Ce mercredi 5 novembre 2025, à l’émission « Carel In The Morning » animée par le journaliste culturel Carel Pedre et diffusée sur la plate-forme First, la spécialiste en propriété intellectuelle Me Vanessa Abdel Razak a abordé les risques liés à l’enregistrement des droits de propriété intellectuelle en Haïti. Elle a dénoncé le manque d’engagement des autorités publiques dans ces procédures pourtant cruciales à l’ère du numérique. L’avocate est également revenue sur les aspects juridiques du litige opposant Wiss Joseph et Marie Joseph, propriétaires de Zafem World Entertainment, à la formation musicale Zafem, dirigée par le guitariste Dener Ceide et sa société Dener Ceide Inc.
Me Abdel Razak a rappelé l’importance de l’enregistrement du nom commercial en Haïti, qu’elle considère comme une étape essentielle pour protéger une marque et prévenir les conflits entre acteurs d’un même secteur.
Elle a souligné le caractère territorial de cette démarche : « L’enregistrement est territorial. Un entrepreneur peut le faire sur les marchés qu’il souhaite conquérir, ou encore opter pour la procédure de la Convention de Madrid afin que son nom soit protégé dans tous les pays signataires », a-t-elle expliqué.
L’avocate a également détaillé les démarches juridiques entreprises par les propriétaires du nom commercial Zafem, Wiss Joseph et Marie Joseph, lesquelles ont conduit à une condamnation de Dener Ceide à verser un million de dollars de dommages et intérêts pour utilisation non autorisée d’un nom de marque.
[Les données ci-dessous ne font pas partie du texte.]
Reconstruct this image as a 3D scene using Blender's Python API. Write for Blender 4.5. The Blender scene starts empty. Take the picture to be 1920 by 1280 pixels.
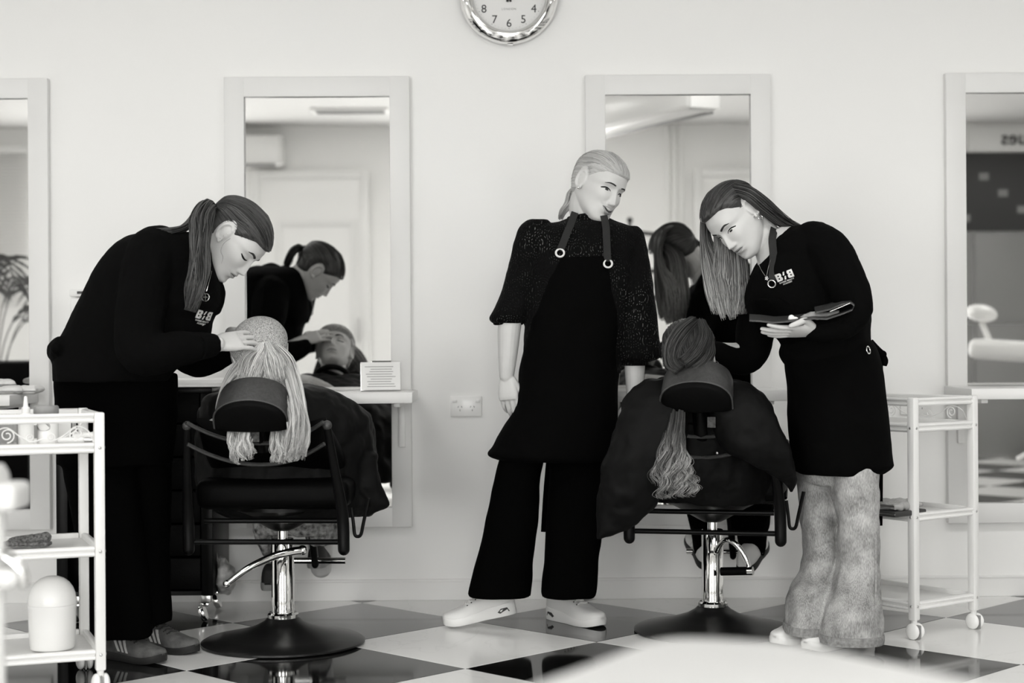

Le 17 septembre 2025, le juge Brian Cogan a ordonné à Dener Ceide de cesser immédiatement l’usage du nom Zafem.
Malgré l’interjection en appel déposée par l’avocat du musicien, dans l’espoir de parvenir à un arrangement avec le magistrat en charge du dossier, la partie plaignante conteste toute tentative de contournement juridique.
Par ailleurs, Me Abdel Razak a insisté sur l’importance de l’enregistrement de la propriété intellectuelle, rappelant que l’absence de protection légale ouvre la voie à l’utilisation non autorisée des œuvres. Elle a précisé que, bien que la propriété intellectuelle ait une portée universelle, les lois diffèrent d’un pays à l’autre.
En Haïti, par exemple, la légalisation d’un nom commercial requiert l’intervention obligatoire d’un avocat, contrairement à d’autres juridictions, a-t-elle déploré. Elle a également déploré l’ancienneté du cadre légal haïtien, dont certaines dispositions remontent à 1954 , voire à plus de cent ans pour ce qui concerne les brevets, ainsi que le manque d’implication des autorités, malgré la ratification de plusieurs conventions internationales.
Enfin, Me Abdel Razak a regretté le manque de sensibilisation du public et la rareté de spécialistes dans le domaine de la propriété intellectuelle en Haïti. Elle a rappelé que le ministère du Commerce est la seule institution chargée de la légalisation des noms commerciaux, contrairement à d’autres pays dotés d’organismes spécialisés.
Tout en saluant les efforts de certaines structures locales, elle a dénoncé l’inaction des autorités envers les créateurs, citant l’exemple de l’écrivaine Yanick Lahens, contrainte de protéger ses œuvres à l’étranger. Selon elle, bien qu’il soit possible d’enregistrer une marque en Haïti, le processus demeure complexe, et les décisions judiciaires en matière de droits d’auteur restent quasi inexistantes, faute de juges spécialisés.